Thus falls Caesar

Last week’s rehearsals were ones of great contrast.

On Sunday we focussed on Brutus at home.  Her relationships with her secretary, Lucius, and her wife, Portia.  We also looked at the scene with Ligarius and briefly at the street scene on the morning of the Ides of March.  Having looked at Caesar at home in the previous rehearsal it was interesting to have in mind the interactions of the two wives.  In both cases questioning the actions of their spouses, in both cases with good reason.  Although the relationships of the two couples are very different I decided to stage the scenes in a way that allowed visual references between the two – references which I hope the audience will pick up on – certainly my assistant director did which is a hopeful indication.

One of the contrasts that is most apparent is the different way people ‘get into’ the parts.  In some the approach is intellectual, they will understand every word they say, they will know all the historical/social context of the character but find it harder to grasp their conscious and subconscious purposes and objectives, in others they firmly grasp the thought processes of the character but stumble over the text and busk over the exact meanings of the words.  Of course I want both!  I also need to be wary of myself – I would say I probably fall into the latter when acting and therefore have more sympathy with this mode of working – am I too lenient here whilst pouncing on those who aren’t quite so attuned to the ‘creating a character’ approach?  Something for me to watch out for perhaps.

Sunday’s scenes had only two or three people in them and with a staggered rehearsal schedule it felt very intimate – in contrast to Wednesday…
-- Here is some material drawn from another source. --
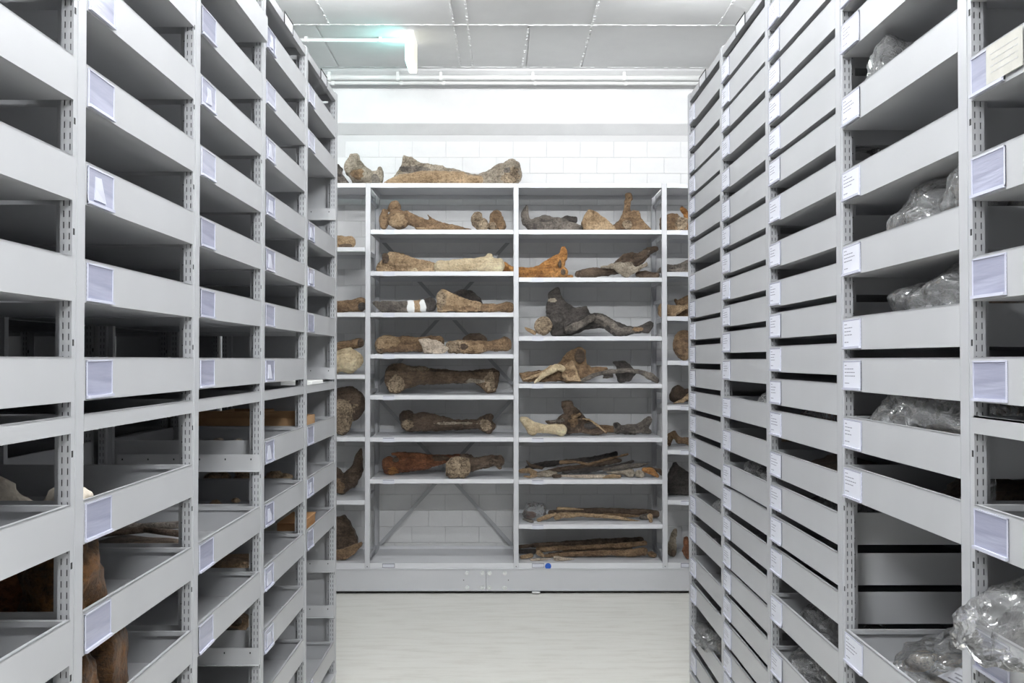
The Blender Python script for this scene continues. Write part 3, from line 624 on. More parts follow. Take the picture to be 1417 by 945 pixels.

This was the first rehearsal since our all cast workshops when I have had a large number of actors turning up all at once.  We were planning to rehearse the conspirators coming in the night to Brutus’ house, and then the death of Caesar.  I had scheduled for those only involved in the latter to come at a later time, but in fact everyone arrived for the start of the rehearsal at 7.30 and some came early enough that we actually squeezed in another scene!
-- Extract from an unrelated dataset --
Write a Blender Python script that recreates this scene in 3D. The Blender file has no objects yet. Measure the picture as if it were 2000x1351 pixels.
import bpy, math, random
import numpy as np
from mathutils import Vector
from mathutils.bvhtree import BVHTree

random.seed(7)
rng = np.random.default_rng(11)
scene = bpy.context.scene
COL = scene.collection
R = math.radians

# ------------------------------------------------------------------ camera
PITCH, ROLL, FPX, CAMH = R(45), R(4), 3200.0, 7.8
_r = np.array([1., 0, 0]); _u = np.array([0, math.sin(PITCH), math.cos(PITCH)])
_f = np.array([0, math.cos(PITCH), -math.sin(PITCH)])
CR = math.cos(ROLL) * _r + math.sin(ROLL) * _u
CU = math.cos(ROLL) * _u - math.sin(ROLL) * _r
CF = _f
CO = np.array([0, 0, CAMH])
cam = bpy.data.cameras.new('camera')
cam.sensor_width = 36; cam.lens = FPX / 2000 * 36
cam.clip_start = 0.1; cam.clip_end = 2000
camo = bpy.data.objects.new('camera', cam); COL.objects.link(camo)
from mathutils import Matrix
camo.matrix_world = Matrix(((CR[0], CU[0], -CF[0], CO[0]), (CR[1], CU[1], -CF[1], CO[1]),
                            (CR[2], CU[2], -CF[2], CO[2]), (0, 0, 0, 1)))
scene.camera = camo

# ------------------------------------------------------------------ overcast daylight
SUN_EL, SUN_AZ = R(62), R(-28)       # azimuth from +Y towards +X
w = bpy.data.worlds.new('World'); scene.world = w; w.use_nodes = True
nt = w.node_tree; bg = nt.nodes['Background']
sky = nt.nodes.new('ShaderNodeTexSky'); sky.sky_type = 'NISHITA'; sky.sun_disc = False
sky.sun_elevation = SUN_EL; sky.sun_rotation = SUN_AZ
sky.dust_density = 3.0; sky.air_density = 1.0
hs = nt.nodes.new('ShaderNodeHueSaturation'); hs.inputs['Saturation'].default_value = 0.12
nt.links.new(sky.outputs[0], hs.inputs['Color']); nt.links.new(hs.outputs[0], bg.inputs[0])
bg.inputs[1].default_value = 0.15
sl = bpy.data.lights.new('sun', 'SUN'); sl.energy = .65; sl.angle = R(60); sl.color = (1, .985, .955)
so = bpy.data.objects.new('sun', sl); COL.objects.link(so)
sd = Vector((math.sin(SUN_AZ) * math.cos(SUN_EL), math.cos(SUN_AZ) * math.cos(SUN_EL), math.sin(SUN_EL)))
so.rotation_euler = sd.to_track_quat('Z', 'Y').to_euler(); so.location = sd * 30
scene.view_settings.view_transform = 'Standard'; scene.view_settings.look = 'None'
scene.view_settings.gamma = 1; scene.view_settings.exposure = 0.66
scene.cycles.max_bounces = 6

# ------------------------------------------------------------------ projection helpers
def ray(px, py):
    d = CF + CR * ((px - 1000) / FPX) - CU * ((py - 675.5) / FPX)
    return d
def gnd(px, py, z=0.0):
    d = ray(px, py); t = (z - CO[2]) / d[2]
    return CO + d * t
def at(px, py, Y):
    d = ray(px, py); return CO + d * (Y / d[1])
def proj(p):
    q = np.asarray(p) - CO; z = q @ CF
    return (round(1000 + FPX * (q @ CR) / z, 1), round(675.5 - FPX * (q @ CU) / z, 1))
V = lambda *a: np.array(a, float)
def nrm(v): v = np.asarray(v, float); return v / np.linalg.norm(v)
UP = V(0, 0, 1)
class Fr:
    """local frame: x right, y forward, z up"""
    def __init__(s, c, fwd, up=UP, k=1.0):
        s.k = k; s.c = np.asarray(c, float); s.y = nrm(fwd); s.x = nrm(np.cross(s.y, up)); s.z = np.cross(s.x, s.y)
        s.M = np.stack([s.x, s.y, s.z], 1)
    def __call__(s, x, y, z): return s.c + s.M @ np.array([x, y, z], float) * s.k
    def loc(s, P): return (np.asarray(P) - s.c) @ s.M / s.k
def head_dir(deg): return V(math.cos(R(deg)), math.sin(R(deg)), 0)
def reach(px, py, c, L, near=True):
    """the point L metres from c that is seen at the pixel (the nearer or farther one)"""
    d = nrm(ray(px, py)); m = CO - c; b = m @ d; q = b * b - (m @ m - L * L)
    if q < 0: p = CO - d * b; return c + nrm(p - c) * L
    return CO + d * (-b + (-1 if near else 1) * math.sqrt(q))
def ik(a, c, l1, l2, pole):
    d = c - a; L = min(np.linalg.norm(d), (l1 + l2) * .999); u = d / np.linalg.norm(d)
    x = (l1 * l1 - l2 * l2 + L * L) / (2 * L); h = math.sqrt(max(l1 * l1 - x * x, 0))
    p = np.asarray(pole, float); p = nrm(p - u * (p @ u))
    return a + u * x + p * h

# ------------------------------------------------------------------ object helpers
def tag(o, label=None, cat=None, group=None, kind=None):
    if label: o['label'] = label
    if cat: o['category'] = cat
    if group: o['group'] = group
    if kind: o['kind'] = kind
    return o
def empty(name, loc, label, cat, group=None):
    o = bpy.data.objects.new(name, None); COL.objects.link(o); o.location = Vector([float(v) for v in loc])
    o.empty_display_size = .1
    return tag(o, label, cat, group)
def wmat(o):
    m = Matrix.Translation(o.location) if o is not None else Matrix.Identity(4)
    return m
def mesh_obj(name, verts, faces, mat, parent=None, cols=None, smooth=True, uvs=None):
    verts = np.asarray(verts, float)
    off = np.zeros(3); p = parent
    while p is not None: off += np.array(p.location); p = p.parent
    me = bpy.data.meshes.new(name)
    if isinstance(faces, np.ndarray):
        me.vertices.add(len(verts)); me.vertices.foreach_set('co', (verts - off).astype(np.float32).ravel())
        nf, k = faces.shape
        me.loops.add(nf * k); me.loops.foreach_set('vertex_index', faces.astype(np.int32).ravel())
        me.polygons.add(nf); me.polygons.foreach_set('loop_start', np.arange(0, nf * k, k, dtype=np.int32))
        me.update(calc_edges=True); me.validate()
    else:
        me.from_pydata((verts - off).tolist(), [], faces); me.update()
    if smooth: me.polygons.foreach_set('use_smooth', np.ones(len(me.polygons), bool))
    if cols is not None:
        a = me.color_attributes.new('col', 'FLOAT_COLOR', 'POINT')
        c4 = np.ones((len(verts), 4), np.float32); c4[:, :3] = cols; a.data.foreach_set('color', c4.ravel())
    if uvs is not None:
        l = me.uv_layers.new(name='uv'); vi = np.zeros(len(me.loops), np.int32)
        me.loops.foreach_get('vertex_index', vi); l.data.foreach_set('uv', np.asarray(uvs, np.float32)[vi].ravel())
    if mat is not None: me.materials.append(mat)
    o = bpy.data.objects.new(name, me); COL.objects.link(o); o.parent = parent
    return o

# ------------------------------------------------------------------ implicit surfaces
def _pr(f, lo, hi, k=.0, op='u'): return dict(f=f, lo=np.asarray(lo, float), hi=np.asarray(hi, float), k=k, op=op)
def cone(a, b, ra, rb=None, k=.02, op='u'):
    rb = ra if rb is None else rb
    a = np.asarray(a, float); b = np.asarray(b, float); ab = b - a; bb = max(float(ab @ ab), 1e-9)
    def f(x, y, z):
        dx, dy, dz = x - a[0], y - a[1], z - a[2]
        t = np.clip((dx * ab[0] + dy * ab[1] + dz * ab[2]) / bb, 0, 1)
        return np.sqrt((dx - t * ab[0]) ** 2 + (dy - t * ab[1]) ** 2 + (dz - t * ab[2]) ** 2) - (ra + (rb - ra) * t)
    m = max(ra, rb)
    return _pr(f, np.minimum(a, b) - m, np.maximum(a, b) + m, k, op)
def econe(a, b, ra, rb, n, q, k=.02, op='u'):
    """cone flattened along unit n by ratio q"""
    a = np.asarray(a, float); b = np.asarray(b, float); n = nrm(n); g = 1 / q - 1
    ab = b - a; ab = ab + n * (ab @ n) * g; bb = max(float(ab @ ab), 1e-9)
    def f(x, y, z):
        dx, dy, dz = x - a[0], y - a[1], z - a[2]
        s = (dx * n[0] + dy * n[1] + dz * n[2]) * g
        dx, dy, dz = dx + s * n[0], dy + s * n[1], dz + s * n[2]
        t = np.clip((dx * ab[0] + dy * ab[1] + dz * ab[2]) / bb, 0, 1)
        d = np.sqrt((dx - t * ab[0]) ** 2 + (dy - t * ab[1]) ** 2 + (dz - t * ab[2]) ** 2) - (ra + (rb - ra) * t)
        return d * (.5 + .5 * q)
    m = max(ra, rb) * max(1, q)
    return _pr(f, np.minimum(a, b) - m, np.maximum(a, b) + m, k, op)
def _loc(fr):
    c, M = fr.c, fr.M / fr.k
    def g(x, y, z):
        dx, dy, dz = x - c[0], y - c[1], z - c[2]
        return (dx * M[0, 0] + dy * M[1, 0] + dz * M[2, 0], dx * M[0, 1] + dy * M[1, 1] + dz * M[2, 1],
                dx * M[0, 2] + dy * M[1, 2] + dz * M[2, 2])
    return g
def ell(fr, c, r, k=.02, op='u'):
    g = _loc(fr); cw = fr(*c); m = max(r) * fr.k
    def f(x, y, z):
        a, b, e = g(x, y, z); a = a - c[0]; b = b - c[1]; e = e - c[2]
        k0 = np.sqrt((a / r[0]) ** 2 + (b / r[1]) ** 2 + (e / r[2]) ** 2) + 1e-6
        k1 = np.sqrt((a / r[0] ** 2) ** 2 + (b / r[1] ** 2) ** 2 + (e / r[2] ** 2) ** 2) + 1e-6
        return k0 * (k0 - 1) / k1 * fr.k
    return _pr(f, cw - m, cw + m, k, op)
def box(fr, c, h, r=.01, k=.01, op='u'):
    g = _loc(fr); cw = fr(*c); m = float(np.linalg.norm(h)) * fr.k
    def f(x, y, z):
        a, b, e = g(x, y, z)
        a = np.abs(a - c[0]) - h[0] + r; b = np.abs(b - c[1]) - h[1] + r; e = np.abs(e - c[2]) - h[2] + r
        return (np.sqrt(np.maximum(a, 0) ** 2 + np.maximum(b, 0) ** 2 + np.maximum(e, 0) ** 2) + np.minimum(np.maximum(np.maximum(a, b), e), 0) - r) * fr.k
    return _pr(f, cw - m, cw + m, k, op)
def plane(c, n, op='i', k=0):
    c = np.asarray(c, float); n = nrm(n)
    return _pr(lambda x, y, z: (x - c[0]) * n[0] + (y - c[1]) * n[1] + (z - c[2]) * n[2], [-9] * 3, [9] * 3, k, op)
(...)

I am sorry to report that there was a gleaming and excited keenness at the prospect of killing Caesar.  I’m not sure he deserved quite that much joyful enthusiasm and I may have ended up with rather more assassins than historically accurate – so many begged to be allowed to join the party!  It did however give the rehearsal a very upbeat atmosphere and the actors were alert and full of energy.

In directing large numbers of people to dispose themselves across an acting area, where that area in rehearsal is about a third the size of the acting space itself, is a challenge.  In fact it seemed to come very easily.  Having read through the scene we ‘walked’ through it with me moving about amongst the actors moving them into place or whispering possible actions to them as the scene progressed.  These are intelligent actors with an understanding of the playing space – with only a few prompts from me they filled the scene in a really interesting way.

The same was true when it came to assassinating Caesar – as if we were really conspirators we stood in the space and discussed where the weapons would be stashed, who would go where, who would distract Caesar, who Antony, what the signals would be.  Then we let Caesar join in.  I am really excited about the results.  This is going to be a really powerful scene.  Especially as following my meeting with my Sound and Lighting team on Monday night I now know exactly how the lighting will be for this and just how well it is all going to work together.

I plan to write separately on the technical side of the play and am hoping to get either or both the Sound and Lighting designers to contribute to the Southside Players blog (www.southsideplayers.wordpress.com) but suffice to say that Monday’s meeting was very exciting and if you see someone recording protests, street sounds or general ambient sounds in and around Westminster they may well be from my team!

Oh and just as a postscript this week’s tongue twister:

“If a canny cannibal can cram caramel into a camel, how much caramel can a canny cannibal cram into a camel.”

Plus some interesting variation on the skunk and the stump:

“The shrunk stump sat on the trunk stump, the shrunk skunk thunk that the trunk stump stunk and the trunk stump thunk that the shrunk skunk stunk.”